We celebrate the recent double century by England's Alastair Cook during the first test match of the Ashes (235 not out to be exact). All the more interesting that he was once a Chorister at St Paul's.
Here are some of the things the press have been saying:
From the Independent.
"What I have is the ability to grind out runs. I don't know fully where it comes from but I think it might be the music, being eight years old and being away from home and having to be disciplined. I think it has a massive influence. I don't really like talking about it but I have managed to score runs at every level."
The music is, of course, a reference to Cook's time as a chorister at St Paul's Cathedral between the ages of eight and 13. It taught him discipline and independence and it might have taught him how to open the batting for England. "They were probably the hardest five years you could ever expect an eight-to-13-year-old to go through," he has said.
"It teaches you to be independent. It was bloody hard work, 24 hours a week singing, eight to nine in the morning at choir practice, then school, then four to six for a service and more practice. It wasn't Mickey Mouse, it was proper stuff and we were the best choir in the world. The concentration was the best thing about it, you couldn't make a mistake."
From the Guardian.
"Cook arrived at Bedford School on a music scholarship aged 13, having spent the previous five years at the St Paul's Cathedral Choir School in London – singing as a treble in Holland, Brazil and once with Dame Kiri Te Kanawa. But he quickly changed his priorities.

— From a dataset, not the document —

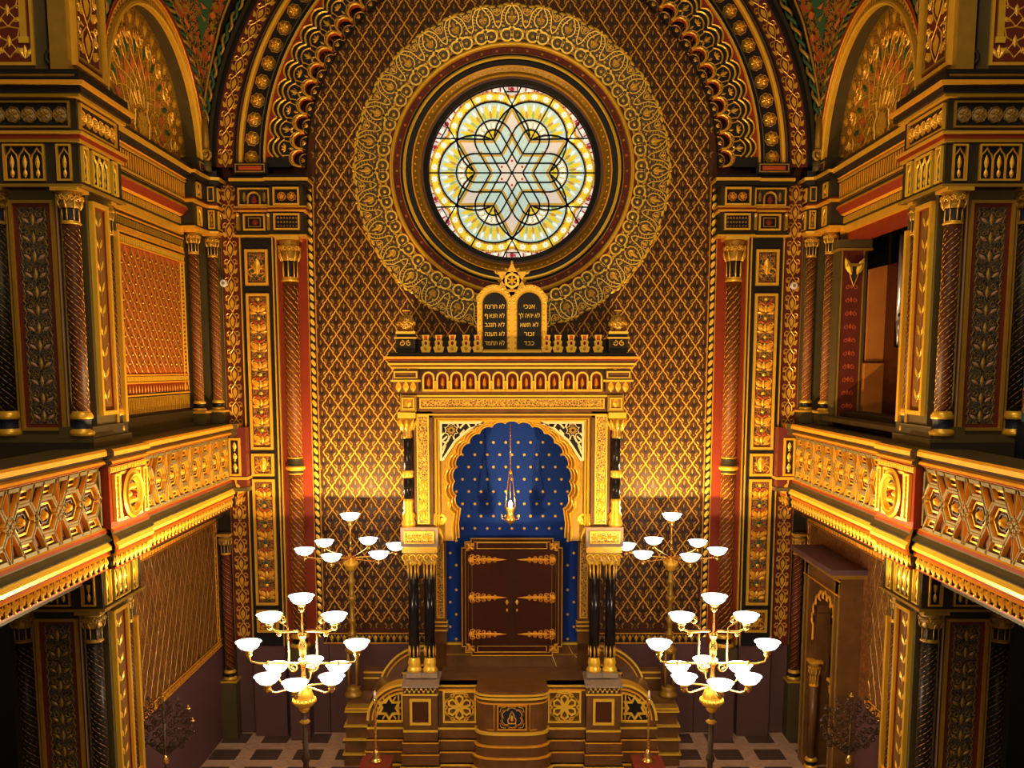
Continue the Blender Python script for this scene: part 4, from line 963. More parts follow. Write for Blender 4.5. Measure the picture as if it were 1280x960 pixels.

"You could see as soon as you saw him batting, and how quickly he saw the ball, that he was a natural," said Randall. "At that age they're learning technically, and I could only take him so far as a young boy. He was never one of those flamboyant players. But there was one time before he'd even played for the first team that he scored a century against them – for the MCC, when they'd turned up one player short."
From the Telegraph
Cook's success at cricket was all the more surprising in that he arrived at Bedford on a music scholarship from St Paul's Cathedral Choir School in London, where academic work - and certainly sport - for choristers would often take second place to rehearsing and performing music. Cook appeared as a soloist on a CD of 18th-century music by Blow, Boyce and Handel.
Andrew Morris, head of Bedford music, recalled that Cook arrived as an expert chorister and showed clear ability on the clarinet, piano and, later, the saxophone. He said: "I am happy to report that he made progress in all these areas and showed himself to be an innate musician, possessing a natural gift for phrasing and nuance.
"Indeed, it is my view that, were it not for his huge strength in cricket, he could have been a successful professional musician."
Talking to the current sports master and head of boarding, he says that the choristers often make the best cricketers in the school as, during the spring and summer, they can spend all their free time out in the playground batting, bowling and just playing.